Okazuje się, że pomysłów nie brakuje. Najczęściej pojawiającą się alternatywą dla wprowadzenia systemu winietowego jest zwiększenie z 30 do 35 proc. środków przekazywanych na drogi z akcyzy paliwowej. Bogusław Liberadzki, wiceprzewodniczący sejmowej Komisji Infrastruktury i poseł SLD, podkreśla jednak, że w tym przypadku rząd obawia się, iż przesuwając dodatkowe pieniądze na drogi, będzie je musiał zabrać innym — na przykład emerytom czy biednym. Z drugiej jednak strony pojawia się pytanie — dlaczego akurat kierowcy mają finansować inne grupy społeczne? Dlatego ekonomiści sugerują, że lepsza byłaby zmiana alokacji środków z paliwowej akcyzy, co sprowadza się do prostego hasła „mniej na socjał, więcej na drogi”.

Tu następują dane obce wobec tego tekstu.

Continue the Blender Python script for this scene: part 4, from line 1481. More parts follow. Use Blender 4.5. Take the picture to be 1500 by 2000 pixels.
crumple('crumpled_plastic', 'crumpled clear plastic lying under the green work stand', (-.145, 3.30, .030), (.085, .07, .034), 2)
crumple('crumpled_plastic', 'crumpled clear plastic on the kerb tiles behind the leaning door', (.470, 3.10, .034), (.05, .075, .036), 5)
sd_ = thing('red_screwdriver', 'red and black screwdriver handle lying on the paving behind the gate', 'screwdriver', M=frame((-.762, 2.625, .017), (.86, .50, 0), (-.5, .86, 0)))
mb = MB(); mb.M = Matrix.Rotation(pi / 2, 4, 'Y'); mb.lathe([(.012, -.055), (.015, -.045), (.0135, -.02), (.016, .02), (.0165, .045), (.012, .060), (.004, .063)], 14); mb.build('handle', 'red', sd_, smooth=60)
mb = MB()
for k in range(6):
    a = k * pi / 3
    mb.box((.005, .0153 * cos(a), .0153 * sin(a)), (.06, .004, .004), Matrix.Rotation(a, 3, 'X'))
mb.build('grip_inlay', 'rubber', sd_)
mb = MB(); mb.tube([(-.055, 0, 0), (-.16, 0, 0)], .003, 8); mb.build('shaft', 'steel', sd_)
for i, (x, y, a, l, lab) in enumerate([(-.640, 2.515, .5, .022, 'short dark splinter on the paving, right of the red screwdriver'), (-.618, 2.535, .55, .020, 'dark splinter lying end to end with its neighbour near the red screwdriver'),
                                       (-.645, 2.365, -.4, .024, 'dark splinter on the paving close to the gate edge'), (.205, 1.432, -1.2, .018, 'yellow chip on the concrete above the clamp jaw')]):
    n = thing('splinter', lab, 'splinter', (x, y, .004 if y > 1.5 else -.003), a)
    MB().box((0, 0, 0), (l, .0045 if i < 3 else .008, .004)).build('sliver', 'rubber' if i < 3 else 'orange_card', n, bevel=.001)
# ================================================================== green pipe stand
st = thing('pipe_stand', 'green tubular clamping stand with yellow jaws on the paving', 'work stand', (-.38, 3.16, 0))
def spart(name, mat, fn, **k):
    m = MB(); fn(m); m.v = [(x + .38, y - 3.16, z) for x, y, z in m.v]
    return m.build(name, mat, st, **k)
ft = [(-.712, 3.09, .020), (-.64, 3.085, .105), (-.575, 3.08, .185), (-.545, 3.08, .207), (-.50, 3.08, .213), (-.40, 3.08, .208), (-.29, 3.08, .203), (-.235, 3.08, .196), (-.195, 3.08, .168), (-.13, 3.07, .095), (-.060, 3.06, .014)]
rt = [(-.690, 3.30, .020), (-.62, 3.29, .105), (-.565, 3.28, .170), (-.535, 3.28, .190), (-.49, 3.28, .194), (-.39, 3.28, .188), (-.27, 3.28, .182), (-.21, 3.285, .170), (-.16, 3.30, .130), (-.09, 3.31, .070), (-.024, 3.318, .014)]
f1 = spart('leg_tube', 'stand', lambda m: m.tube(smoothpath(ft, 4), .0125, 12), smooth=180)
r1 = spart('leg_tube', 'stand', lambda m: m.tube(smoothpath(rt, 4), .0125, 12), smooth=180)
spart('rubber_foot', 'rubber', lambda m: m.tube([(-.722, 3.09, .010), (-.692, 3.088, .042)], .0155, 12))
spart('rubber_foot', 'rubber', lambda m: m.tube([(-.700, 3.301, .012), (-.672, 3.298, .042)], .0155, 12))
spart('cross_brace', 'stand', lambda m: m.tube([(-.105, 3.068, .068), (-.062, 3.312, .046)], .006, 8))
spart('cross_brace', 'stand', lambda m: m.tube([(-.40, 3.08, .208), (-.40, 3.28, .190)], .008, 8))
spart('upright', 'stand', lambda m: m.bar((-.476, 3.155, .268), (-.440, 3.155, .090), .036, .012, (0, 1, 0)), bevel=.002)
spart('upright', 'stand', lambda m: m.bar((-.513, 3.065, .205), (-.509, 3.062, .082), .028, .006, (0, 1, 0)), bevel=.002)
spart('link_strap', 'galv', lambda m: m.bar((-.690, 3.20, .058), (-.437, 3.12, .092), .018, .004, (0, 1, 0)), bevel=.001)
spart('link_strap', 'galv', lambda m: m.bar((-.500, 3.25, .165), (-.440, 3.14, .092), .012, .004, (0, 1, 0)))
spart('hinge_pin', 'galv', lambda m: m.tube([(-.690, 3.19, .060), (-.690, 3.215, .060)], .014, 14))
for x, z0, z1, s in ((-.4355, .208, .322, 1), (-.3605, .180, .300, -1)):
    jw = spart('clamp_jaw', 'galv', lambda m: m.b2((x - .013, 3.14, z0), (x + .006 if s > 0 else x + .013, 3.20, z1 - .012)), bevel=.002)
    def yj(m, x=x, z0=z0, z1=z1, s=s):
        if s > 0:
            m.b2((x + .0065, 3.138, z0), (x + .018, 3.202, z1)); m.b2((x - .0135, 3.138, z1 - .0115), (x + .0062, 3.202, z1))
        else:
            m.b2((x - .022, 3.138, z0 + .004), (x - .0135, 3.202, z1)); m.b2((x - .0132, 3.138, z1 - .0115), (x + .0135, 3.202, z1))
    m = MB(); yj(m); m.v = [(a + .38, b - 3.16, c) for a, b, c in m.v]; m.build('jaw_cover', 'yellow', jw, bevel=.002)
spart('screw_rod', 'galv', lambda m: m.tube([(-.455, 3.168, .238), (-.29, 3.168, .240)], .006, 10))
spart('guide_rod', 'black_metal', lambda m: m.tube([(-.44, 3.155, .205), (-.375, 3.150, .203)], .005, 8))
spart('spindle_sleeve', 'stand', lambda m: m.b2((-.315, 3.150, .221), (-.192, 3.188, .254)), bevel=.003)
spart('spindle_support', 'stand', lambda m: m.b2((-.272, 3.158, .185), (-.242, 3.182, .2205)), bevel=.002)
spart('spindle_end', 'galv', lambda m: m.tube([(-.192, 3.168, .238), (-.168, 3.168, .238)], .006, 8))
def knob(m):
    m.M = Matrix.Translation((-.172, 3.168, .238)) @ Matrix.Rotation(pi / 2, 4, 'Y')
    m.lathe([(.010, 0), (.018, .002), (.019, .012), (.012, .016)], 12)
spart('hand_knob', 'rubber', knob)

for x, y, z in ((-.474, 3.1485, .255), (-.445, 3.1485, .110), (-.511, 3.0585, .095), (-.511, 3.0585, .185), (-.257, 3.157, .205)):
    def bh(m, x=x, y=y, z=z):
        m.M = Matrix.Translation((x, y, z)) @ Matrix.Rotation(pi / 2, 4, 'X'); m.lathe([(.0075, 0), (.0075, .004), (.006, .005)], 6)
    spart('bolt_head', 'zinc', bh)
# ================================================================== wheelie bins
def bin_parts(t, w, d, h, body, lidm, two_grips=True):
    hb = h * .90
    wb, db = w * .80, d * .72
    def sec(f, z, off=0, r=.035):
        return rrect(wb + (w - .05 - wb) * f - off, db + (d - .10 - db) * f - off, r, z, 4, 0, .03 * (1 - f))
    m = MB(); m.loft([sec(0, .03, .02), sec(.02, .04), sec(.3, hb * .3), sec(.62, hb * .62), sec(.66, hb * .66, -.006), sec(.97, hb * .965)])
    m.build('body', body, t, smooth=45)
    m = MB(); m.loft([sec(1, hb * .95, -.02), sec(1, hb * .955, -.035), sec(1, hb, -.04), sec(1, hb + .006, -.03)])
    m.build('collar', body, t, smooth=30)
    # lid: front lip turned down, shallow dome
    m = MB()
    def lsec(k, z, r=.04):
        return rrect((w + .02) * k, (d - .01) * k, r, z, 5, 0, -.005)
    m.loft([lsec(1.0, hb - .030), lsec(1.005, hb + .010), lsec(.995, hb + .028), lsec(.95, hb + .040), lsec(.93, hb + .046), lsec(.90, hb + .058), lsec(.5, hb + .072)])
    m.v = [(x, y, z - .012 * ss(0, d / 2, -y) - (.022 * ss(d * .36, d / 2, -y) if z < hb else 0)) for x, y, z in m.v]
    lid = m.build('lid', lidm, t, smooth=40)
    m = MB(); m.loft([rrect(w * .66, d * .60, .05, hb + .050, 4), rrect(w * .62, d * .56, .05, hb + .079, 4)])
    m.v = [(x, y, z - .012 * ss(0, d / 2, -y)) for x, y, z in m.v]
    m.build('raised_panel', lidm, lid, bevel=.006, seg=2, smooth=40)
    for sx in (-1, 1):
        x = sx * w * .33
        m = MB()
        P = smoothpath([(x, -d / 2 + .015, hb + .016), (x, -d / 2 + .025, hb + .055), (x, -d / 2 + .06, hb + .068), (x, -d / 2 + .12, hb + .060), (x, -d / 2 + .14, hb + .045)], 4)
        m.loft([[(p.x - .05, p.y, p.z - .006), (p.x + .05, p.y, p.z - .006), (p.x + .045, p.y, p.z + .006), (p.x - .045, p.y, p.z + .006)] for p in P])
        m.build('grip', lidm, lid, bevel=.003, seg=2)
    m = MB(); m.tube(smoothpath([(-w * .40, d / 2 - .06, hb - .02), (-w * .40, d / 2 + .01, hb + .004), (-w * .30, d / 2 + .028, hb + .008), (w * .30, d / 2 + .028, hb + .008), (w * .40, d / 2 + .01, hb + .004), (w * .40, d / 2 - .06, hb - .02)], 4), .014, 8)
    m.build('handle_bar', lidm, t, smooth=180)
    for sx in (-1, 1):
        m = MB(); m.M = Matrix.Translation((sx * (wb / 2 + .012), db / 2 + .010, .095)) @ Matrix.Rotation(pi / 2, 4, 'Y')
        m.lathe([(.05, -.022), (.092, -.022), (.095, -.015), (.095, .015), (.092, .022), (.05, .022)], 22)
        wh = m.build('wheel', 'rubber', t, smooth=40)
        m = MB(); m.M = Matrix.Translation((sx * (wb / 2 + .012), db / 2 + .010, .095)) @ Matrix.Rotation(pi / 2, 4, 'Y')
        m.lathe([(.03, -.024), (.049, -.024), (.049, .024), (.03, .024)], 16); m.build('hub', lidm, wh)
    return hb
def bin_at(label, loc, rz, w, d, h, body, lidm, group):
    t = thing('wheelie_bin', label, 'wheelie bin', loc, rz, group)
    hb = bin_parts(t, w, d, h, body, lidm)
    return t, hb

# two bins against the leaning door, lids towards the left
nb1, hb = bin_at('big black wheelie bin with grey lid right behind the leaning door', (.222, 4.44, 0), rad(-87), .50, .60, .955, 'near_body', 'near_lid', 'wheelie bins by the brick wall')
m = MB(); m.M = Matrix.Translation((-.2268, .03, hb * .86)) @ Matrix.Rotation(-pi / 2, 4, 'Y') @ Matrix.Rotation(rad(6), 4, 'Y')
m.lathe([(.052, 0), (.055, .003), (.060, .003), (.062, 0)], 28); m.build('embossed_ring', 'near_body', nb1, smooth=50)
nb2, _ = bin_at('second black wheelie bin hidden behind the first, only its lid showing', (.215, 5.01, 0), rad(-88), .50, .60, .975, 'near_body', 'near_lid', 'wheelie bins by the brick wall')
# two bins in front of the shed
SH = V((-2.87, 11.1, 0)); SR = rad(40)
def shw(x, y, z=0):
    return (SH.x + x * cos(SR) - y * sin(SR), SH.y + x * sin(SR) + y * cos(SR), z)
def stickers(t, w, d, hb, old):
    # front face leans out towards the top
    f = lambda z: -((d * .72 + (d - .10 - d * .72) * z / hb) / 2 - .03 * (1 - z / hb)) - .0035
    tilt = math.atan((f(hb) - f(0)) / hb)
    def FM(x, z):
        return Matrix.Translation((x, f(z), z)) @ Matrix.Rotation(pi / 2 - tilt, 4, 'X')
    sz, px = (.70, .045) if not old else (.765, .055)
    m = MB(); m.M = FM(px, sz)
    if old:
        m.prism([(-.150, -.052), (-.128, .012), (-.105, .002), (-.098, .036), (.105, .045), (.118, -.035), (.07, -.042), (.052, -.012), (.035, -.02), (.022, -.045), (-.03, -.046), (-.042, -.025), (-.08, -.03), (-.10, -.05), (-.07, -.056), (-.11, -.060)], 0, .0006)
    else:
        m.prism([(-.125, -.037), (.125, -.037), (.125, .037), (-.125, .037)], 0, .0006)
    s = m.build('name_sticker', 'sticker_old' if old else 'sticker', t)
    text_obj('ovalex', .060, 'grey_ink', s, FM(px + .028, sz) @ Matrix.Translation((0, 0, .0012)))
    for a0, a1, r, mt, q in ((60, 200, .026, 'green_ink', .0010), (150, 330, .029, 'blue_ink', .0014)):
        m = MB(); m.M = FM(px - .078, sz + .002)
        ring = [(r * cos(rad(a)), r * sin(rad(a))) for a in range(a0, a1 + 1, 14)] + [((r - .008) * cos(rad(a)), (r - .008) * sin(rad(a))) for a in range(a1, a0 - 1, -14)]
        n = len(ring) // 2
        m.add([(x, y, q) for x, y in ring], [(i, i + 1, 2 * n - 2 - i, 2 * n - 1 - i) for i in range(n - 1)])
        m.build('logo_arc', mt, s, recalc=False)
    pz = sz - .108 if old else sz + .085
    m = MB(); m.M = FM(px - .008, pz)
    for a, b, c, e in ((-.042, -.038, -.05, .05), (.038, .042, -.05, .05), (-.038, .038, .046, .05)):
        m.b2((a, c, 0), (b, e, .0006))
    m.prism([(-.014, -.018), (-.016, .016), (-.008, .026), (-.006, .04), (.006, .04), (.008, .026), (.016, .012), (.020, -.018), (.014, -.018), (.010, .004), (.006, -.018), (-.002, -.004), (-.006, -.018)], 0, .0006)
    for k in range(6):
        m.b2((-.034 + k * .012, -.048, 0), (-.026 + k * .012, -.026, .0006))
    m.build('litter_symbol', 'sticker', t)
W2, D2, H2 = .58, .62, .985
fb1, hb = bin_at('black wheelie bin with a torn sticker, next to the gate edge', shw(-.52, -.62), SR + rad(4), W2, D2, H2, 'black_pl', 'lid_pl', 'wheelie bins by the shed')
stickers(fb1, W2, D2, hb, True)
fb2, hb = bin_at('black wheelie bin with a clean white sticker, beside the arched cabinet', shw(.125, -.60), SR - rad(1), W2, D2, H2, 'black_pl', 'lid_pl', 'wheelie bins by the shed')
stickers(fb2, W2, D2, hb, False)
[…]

Przedstawiciele biznesu nie mają także wątpliwości, że brak pieniędzy na drogi jest bardziej mitem niż rzeczywistością. Kapitał prywatny i instytucje finansowe od lat zapewniają, że gotowe są uczestniczyć w finansowaniu budowy instrastruktury. I może to właśnie te środki powinny stać się uzupełnieniem dla pieniędzy, które Polska ma dostać z Unii Europejskiej.